• _INSTRUCTION_
Output a verbatim copy of the data, cut off after the line that contains "return tuple(((x/255)/12.92 if".

• _COLLECTED DATA_
=====

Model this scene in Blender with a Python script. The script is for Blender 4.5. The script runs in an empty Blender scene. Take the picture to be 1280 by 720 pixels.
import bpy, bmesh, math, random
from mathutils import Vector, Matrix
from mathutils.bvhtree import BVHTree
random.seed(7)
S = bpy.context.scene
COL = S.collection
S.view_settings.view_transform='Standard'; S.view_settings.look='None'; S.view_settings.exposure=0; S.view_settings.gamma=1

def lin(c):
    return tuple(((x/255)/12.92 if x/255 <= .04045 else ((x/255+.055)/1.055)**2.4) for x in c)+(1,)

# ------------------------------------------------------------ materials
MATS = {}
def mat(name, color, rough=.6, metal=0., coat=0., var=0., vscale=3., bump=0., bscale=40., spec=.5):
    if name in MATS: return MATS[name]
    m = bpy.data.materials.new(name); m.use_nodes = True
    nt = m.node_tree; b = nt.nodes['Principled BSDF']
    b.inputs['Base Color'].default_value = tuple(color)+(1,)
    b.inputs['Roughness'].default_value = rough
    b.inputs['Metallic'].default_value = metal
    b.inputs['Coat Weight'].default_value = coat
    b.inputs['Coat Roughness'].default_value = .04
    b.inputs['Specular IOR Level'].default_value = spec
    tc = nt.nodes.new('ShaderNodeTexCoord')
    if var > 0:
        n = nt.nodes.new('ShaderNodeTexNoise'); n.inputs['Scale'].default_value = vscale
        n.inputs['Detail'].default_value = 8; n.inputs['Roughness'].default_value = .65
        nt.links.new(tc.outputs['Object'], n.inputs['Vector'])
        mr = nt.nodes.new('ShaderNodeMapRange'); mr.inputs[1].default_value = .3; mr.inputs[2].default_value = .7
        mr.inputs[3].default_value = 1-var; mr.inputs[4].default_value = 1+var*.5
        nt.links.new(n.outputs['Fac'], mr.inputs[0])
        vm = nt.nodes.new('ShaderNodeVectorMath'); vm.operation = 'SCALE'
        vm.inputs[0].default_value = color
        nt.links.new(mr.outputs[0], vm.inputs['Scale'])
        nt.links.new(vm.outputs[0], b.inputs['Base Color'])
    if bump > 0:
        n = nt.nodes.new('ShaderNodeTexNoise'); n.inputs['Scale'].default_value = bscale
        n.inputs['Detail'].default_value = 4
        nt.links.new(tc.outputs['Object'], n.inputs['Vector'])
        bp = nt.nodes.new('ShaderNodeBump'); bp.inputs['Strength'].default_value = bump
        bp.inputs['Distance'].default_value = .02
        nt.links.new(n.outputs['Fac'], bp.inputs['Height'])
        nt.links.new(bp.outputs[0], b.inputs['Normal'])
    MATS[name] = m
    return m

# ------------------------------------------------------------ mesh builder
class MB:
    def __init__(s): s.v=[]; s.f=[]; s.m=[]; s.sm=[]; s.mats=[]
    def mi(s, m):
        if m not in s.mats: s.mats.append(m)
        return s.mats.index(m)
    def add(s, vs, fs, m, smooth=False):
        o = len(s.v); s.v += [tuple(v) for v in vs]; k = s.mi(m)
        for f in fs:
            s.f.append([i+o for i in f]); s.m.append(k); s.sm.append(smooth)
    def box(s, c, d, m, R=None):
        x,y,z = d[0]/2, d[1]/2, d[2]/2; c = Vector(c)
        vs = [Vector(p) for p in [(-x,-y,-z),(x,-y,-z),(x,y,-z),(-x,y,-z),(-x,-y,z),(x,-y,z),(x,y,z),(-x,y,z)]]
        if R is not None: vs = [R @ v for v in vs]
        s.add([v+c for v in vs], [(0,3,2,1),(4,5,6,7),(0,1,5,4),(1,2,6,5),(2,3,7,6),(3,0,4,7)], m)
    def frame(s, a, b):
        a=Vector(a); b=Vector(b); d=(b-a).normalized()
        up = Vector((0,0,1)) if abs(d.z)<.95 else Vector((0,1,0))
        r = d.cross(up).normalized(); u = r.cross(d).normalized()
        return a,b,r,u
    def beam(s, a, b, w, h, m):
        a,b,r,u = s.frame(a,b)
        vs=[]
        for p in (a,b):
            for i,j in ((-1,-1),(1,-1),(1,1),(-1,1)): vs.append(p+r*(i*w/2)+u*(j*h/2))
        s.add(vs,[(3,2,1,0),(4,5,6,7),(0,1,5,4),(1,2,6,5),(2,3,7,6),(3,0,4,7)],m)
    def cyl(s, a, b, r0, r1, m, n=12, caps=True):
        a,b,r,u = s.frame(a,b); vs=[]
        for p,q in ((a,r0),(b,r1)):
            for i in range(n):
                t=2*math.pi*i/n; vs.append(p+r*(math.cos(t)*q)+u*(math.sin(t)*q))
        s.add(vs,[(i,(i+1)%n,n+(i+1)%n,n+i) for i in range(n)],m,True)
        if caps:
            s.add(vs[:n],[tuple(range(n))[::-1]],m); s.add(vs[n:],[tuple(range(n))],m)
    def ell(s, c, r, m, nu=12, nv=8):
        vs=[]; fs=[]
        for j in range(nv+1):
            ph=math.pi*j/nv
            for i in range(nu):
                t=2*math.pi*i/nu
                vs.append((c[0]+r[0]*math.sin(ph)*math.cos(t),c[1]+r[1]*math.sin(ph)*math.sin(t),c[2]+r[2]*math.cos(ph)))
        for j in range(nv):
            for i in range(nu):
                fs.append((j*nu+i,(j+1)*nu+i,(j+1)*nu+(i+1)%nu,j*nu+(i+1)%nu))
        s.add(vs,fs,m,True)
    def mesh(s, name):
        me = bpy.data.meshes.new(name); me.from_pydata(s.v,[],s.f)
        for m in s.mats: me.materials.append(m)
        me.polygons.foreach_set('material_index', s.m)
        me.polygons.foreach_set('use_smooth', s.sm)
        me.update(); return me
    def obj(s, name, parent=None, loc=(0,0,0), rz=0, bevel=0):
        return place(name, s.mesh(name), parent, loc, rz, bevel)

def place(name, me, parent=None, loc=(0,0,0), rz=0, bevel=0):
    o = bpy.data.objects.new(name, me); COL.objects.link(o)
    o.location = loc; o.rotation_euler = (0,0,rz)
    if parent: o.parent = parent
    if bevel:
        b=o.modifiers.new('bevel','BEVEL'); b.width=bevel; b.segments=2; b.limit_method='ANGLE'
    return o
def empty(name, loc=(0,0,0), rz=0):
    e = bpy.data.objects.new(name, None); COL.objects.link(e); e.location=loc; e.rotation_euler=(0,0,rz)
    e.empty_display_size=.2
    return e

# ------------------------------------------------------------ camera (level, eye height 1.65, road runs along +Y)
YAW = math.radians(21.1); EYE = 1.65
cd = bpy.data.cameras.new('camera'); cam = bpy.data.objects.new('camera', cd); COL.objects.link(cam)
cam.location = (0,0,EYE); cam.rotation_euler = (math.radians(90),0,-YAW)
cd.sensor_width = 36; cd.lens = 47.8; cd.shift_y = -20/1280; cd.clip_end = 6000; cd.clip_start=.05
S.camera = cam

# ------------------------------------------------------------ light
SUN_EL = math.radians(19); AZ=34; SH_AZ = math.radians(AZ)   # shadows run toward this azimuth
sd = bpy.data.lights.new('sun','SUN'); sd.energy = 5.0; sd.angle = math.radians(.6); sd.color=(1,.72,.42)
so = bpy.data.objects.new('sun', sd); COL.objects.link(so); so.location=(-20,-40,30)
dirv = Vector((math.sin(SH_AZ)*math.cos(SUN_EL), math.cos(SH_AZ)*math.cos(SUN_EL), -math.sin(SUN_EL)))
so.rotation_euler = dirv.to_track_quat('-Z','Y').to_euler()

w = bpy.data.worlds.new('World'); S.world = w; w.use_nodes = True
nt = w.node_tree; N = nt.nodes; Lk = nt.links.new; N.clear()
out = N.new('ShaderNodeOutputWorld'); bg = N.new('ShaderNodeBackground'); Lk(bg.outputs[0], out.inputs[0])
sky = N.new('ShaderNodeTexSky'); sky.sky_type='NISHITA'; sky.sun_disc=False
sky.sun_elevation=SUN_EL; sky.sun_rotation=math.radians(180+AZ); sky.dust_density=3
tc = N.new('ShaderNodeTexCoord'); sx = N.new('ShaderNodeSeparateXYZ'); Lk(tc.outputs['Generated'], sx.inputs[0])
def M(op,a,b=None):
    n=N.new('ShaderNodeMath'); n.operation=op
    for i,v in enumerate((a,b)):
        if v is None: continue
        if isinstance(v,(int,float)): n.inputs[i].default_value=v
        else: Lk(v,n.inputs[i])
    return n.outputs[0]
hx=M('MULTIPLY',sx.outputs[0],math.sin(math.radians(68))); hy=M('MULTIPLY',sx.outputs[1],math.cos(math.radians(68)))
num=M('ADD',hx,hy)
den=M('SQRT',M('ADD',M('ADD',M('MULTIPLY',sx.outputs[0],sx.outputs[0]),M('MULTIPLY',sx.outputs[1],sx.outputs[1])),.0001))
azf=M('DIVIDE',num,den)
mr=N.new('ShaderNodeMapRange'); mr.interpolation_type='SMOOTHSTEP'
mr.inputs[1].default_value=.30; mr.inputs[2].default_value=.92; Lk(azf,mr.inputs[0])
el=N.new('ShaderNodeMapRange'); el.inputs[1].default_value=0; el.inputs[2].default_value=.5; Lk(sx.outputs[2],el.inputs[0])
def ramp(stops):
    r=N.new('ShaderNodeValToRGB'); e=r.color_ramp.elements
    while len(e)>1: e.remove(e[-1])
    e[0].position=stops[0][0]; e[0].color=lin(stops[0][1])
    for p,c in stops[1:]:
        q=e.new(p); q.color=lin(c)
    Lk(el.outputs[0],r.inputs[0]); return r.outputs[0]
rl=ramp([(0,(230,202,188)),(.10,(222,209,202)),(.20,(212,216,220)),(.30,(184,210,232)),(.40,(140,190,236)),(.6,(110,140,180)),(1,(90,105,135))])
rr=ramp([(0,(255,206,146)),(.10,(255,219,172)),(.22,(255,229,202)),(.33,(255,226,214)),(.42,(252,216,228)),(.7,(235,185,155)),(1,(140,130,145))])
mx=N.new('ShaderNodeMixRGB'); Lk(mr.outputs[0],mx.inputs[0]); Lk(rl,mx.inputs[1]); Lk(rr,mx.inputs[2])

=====

• _TASK SOLUTION_
Model this scene in Blender with a Python script. The script is for Blender 4.5. The script runs in an empty Blender scene. Take the picture to be 1280 by 720 pixels.
import bpy, bmesh, math, random
from mathutils import Vector, Matrix
from mathutils.bvhtree import BVHTree
random.seed(7)
S = bpy.context.scene
COL = S.collection
S.view_settings.view_transform='Standard'; S.view_settings.look='None'; S.view_settings.exposure=0; S.view_settings.gamma=1

def lin(c):
    return tuple(((x/255)/12.92 if x/255 <= .04045 else ((x/255+.055)/1.055)**2.4) for x in c)+(1,)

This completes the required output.